This post in 2019 showed the image below, in which American paving machines arrived in Cairo, organized by the so-called Tanzim office. We promised a little introduction into the history of the bureaucratic organization of urban planning in nineteenth-century Cairo. The subject is missing its monographer but a short summary is in order, based on our research and recently published monographs .

 

The governor Mehmed Ali (r. 1805-1848) established various departments for the urban administration of Cairo. There was an office called Diwan al-Farda wa-Ashghal al-Mahrusa in the 1820s and 1830s (for instance, WM, 9 Oct 1829, 1). Sometimes this is mentioned as one diwan, sometimes as two distinct diwans. Ashghal al-Mahrusa might have been the main institution in the 1830s. In 1844, the government established a committee called Majlis Tanzim al-Mahrusa (Commission of Cairo’s Planning/Reorganization) although it is unclear how long this committee worked. In the mid-1850s the government established the Governorate of Cairo (Muhafazat Misr), under which a Tanzim office with Egyptian engineers functioned; in 1859 an ordinance for street planning was issued and many other urban hygiene decrees; the Privy Council issued a regulation in 1866 about setting up similar urban planning offices in other Egyptian cities (Fahmy, In Quest of Justice, Chapter 3). According to an 1868 suggestion of ‘Ali Mubarak, the Cairo Tanzim office came under the jurisdiction of his Ministry of Public Works (Nizarat al-Ashghal al-‘Umumiyya, established in 1864). During the British occupation, until 1914, the urban planning office of Cairo remained under the Ministry of Public Works simply referred to as Tanzim (in French, Administration de la Voirie). European observers often complained about the “dictatorship” of the Tanzim offices over urban public spaces.

Tanzim's work

Illustration: Tanzim urban planning map, DWQ.

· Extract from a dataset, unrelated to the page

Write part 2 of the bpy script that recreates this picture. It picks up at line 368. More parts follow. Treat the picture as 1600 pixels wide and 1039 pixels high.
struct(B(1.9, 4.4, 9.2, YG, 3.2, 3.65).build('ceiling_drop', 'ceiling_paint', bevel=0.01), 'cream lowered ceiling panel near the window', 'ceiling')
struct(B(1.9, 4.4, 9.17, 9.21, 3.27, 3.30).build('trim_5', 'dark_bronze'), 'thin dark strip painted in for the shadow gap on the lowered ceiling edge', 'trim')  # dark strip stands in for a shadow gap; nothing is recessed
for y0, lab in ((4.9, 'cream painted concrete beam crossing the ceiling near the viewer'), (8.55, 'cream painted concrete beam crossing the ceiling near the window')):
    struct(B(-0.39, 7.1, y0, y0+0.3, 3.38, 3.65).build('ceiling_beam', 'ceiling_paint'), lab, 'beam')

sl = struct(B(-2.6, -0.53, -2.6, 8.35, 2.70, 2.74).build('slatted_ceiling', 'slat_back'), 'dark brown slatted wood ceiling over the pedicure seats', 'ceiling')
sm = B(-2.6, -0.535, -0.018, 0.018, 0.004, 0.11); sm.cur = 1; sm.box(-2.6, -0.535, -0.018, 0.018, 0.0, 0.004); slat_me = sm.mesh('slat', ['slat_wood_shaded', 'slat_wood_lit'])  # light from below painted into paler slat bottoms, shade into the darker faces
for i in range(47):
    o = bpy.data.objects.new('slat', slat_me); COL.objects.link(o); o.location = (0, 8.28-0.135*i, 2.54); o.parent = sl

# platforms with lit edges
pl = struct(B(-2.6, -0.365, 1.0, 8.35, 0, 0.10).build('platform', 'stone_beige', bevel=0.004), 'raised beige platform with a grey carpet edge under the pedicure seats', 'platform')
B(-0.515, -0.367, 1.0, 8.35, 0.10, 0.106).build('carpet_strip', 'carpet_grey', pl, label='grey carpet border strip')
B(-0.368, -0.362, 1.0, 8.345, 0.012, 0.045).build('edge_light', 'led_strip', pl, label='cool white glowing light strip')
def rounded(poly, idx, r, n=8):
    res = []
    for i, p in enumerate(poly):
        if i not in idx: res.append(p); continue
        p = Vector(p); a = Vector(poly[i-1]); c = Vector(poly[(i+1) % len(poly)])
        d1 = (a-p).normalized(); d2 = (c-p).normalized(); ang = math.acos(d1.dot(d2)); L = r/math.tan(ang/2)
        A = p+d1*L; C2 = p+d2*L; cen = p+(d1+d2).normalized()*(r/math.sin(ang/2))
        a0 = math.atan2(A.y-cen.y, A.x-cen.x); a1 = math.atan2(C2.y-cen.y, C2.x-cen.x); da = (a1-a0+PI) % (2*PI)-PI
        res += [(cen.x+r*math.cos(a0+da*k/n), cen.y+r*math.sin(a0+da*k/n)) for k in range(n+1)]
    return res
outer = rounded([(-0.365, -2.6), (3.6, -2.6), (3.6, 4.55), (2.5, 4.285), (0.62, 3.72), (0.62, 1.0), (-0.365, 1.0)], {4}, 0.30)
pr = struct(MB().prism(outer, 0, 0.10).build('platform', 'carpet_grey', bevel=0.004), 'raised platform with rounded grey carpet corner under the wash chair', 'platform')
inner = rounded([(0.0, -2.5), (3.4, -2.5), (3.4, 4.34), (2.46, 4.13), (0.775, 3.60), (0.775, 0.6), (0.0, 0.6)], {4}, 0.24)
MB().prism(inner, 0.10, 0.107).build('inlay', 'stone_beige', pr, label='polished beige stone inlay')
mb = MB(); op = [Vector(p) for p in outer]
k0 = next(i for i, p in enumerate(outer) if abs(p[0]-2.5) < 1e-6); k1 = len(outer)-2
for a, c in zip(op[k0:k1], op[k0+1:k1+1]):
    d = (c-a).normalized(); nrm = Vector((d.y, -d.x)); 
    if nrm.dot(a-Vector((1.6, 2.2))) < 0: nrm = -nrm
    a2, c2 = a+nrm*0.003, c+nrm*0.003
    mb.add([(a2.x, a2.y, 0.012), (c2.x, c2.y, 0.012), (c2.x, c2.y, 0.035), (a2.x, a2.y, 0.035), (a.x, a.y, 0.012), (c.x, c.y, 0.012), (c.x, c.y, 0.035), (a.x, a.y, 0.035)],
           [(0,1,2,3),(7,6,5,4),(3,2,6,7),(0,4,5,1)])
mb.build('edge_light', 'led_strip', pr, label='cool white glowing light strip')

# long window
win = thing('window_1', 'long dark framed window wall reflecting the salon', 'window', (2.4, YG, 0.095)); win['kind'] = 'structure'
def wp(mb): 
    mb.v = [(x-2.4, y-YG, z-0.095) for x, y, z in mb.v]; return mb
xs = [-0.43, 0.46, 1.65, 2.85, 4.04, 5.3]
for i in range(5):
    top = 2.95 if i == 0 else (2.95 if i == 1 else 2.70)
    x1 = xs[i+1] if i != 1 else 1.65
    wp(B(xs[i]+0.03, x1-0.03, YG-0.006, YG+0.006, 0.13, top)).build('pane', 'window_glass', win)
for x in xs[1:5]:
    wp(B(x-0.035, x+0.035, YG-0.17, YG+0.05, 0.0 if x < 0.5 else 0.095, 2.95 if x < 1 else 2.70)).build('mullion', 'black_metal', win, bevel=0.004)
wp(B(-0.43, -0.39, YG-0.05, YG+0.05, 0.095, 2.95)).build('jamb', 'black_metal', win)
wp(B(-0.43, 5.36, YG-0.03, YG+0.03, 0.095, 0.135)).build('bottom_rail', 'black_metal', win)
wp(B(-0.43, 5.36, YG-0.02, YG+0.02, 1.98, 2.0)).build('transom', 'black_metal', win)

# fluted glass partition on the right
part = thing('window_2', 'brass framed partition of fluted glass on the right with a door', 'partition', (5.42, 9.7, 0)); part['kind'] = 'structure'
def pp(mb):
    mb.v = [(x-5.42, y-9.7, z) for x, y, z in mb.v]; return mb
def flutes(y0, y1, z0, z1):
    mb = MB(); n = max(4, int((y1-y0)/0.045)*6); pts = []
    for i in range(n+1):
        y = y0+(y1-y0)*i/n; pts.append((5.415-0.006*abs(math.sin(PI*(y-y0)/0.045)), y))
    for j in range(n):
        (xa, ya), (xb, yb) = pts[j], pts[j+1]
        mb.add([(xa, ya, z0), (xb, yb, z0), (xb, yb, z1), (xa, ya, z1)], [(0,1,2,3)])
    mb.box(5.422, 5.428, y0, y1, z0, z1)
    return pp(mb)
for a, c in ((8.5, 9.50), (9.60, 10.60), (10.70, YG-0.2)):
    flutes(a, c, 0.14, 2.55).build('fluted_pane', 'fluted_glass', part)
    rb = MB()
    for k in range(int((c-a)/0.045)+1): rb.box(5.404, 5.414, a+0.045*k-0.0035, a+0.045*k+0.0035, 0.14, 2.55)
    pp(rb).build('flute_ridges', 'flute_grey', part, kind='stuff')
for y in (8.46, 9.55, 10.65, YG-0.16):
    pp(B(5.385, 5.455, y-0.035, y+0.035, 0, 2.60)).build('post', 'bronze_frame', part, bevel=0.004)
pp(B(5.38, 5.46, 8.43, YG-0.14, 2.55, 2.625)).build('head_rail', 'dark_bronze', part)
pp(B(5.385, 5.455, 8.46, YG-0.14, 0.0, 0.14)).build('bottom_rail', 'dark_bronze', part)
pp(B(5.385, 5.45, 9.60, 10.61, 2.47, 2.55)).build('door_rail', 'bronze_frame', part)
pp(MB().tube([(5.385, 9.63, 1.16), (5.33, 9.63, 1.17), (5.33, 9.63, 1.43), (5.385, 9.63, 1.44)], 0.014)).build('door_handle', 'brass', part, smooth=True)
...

This office of experts performed the major engineering work of creating khedivial Cairo from the 1850s. The employees were Egyptian engineers and workers. The directors were first Egyptian and, from 1873, European (French) engineers. The most famous one is Pierre Grand Bey (d. 1918). Khedive Ismail employed Pierre Grand as civil engineer in 1870, and he participated in the architectural design of the khedivial theatres in Cairo and in their maintenance in the early 1870s. He became director of the Cairo Tanzim on 10 March 1873 (DWQ). He is most known by the map of Cairo, prepared under his supervision in 1874. After 1880, Grand, as the director-general of Tanzim, became a member of various urban planning committees, including the Committee for Theatres and the Committee for the Conservation of Monuments in Cairo. He retired from the Tanzim office in 1897.

 

The next director of the Tanzim was the French engineer/architect Jean-Baptiste Chiarisoli Bey (d. 1927), who returned to France in 1899. He was succeeded by Hilaire Reboul, an engineer originally from the Sanitary Service, who appears to remain the director until 1914 at least. In the late 1890s, the Cairo Tanzim with the other countryside Tanzim offices became subordinated inspectorate offices in the Ministry of Public Works, under the Service des Villes et Bâtimants de l’Etat. Importantly, after 1908 the countryside urban Tanzim offices were under the Ministry of Interior, and only the Cairo and the Canal zone cities’ Tanzim offices remained under the Ministry of Public Works (Code administratif, 366). In 1902, Said Bey Shukri and a certain Schauffelle distinguished themselves when the Tanzim set up quick public water taps against cholera. In the 1920s, Ahmad ‘Umar Bey became the director. A comprehensive history of the Tanzim offices in Cairo and in the countryside remains to be written.

Tanzim's planning

Illustration: Tanzim’s map to represent Cairo’s development, M. Karkègi Papers, uncatalogued, BnF.

Sources:

Al-Waqa’i‘ al-Misriyya

DWQ, Muhafazat Misr

BnF, M. Karkègi Papers

A. Rhoné, « Nouvelles d’Égypte, » La Chronique des arts et de la curiosité: supplément à la Gazette des beaux-arts, 17 February 1883, 51-53.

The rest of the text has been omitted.